Image: Land Owner Di Collier provided a practical examples of how she uses fire across her landscape. Image  by Ellie Chadwick, HLW.

  
“The strategic use of fire as a property management tool has been the element that has put the icing on the cake as far as rehabilitating my property.  Over time as my land has changed I have become a changed person too, where I feel more connected to the landscape and in conversation with it, listening to its gentle whisperings”, Di Collier.

Another favourite was the presentation by Kerry Jones and Lyndon Davies (Kabi Kabi First Nations decedents) of Bunya Bunya Country Aboriginal Corporation (BBCAC) and Susie Chapman of HLW.  Again, showcasing the value of collaboration, this presentation spoke about the successful partnership between BBCAC, HLW and Stockland at their Caloundra South development, Aura.  Kerry and Lyndon spoke about the value of reintroducing traditional fire management practices back into the landscape, the importance of Stockland’s willingness to partner and some of the innovative work they have been leading, including the development of an indigenous Fire and Food Calendar.  

SEQFBC Student Research Scholarship recipient and PhD candidate Justin Collette, together with his supervisor, Dr Mark Ooi (University of NSW) spoke about their project on the threatened Boronia keysii and how a partnership with Qld Parks and Wildlife Service (facilitated by the SEQFBC) provided the project with additional sites, species and planned burn opportunities.  Justin also spoke about the value of a soil-stored seed bank and how it is intrinsically tied to fire frequency (i.e. plants must be given time to grow, flower and produce seeds to be stored in the soil before a fire passes through and potentially kills them).
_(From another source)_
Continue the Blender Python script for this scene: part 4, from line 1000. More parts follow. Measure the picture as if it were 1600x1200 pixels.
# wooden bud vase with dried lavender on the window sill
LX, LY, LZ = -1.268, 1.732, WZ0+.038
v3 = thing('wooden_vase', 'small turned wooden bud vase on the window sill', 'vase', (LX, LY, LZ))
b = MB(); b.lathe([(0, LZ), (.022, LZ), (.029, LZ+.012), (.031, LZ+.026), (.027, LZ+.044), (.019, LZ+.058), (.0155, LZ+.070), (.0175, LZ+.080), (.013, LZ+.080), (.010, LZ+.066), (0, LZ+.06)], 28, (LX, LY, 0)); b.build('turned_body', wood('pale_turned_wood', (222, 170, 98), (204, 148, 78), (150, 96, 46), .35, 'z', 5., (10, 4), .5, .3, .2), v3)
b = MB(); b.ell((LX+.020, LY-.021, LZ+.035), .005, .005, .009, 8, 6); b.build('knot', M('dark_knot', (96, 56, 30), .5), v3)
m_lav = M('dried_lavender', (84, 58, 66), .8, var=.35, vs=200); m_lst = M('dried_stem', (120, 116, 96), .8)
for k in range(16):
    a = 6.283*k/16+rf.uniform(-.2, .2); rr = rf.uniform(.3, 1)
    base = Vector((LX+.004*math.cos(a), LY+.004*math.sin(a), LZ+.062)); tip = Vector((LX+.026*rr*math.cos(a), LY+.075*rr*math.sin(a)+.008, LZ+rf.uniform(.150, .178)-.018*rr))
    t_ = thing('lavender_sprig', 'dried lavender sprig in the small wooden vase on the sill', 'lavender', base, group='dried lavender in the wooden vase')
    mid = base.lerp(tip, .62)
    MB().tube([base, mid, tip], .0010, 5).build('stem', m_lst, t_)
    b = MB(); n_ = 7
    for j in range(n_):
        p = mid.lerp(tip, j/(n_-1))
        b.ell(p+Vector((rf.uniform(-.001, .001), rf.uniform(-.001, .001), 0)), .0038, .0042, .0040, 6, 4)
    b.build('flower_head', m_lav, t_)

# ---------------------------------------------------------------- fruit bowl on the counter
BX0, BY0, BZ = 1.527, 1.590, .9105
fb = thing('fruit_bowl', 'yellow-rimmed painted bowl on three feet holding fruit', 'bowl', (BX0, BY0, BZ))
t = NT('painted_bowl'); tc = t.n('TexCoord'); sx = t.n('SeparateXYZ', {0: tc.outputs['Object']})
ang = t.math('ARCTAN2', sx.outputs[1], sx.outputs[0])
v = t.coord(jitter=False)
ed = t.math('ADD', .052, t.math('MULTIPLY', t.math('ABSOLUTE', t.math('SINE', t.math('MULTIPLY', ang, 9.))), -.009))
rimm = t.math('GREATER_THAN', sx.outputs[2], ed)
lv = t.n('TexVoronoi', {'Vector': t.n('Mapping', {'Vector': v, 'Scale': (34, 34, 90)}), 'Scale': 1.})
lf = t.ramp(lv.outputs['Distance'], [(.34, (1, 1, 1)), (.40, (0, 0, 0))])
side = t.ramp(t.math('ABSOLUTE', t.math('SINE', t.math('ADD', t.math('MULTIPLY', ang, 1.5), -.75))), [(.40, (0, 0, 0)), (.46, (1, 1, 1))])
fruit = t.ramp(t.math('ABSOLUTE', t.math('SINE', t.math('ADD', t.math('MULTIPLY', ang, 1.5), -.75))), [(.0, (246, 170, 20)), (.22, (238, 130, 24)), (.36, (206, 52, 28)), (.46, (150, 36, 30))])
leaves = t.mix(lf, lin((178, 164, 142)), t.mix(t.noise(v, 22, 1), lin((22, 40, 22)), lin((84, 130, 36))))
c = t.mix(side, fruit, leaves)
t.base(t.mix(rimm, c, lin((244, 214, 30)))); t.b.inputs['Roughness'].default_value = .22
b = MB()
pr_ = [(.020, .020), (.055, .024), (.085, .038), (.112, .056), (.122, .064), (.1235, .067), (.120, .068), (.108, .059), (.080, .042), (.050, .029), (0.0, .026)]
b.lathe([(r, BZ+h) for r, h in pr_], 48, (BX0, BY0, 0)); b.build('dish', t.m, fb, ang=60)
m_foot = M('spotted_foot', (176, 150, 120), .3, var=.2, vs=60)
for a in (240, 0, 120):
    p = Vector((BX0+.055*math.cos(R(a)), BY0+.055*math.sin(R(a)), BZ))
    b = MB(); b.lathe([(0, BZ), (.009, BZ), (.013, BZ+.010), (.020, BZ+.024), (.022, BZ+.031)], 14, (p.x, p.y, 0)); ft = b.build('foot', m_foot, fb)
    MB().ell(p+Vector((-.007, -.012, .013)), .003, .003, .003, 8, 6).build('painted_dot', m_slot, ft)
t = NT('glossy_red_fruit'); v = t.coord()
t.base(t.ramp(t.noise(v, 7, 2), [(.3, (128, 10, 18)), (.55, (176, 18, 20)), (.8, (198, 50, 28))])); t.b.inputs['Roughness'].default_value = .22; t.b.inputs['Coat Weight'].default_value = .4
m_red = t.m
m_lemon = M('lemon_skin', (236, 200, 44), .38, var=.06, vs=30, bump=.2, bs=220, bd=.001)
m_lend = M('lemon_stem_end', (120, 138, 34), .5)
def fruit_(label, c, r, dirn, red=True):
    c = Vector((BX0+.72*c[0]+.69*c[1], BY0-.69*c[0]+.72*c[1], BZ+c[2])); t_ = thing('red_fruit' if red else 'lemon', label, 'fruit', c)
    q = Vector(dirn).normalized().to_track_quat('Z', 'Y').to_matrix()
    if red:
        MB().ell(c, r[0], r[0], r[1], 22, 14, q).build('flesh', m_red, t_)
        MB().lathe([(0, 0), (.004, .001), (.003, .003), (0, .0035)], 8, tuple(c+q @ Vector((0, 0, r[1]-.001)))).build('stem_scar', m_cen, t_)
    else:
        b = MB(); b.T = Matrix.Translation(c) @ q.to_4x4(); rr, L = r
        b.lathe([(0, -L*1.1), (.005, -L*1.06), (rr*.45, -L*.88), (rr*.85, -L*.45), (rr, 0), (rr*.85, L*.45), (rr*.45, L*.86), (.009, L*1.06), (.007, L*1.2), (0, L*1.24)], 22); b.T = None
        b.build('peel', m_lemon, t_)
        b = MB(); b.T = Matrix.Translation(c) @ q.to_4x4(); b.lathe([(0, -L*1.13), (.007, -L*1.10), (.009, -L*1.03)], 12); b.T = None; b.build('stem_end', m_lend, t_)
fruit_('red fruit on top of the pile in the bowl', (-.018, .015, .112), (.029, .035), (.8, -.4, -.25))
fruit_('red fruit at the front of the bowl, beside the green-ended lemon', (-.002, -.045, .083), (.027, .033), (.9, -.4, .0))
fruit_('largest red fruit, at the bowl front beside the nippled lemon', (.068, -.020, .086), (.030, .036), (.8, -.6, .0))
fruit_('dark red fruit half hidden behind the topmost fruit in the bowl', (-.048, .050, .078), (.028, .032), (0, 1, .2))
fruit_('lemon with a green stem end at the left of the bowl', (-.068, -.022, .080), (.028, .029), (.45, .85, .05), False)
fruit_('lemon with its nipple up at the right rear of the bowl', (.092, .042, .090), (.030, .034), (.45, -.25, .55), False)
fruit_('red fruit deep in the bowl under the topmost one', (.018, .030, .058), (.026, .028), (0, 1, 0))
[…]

University of Queensland PhD candidates, Susie Fifoot and Carla Archibald spoke about the challenges and value facing private land holders with regards to conservation and fire.  Including Susie’s discussion on fire in the peri-urban landscape and Carla’s assessment of the value of private land conservation and implications for fire management.  Both speakers emphasised the importance of collaboration between private landholders and public land management and fire agencies.

Program Manager at Queensland Trust for Nature, Tanya Pritchard provided the perfect ending to the forum, reflecting on the value of fire as a land management tool, the challenges facing private land managers, closing the gender gap between men and women active fire managers and the privilege of being able to engage with young people through education programs that encourage them to be curious about their environment and connect with nature.

Image: Kerry Jones and Lyndon Davies (Kabi Kabi First Nations decedents) of Bunya Bunya Country Aboriginal Corporation (BBCAC) speaking passionately about bringing back traditional fire management practices in the Sunshine Coast area. Image  by Ellie Chadwick, HLW


The essence of the day was perfectly captured in this quote by indigenous fire practitioner Lyndon Davies, "We're still here today and we've all got a job to do. The plants and animals don't care who does it...if the land's happy the fellas are happy too”.

SEQFBC also launched the NEW Property Fire Management Planning Kit on the day.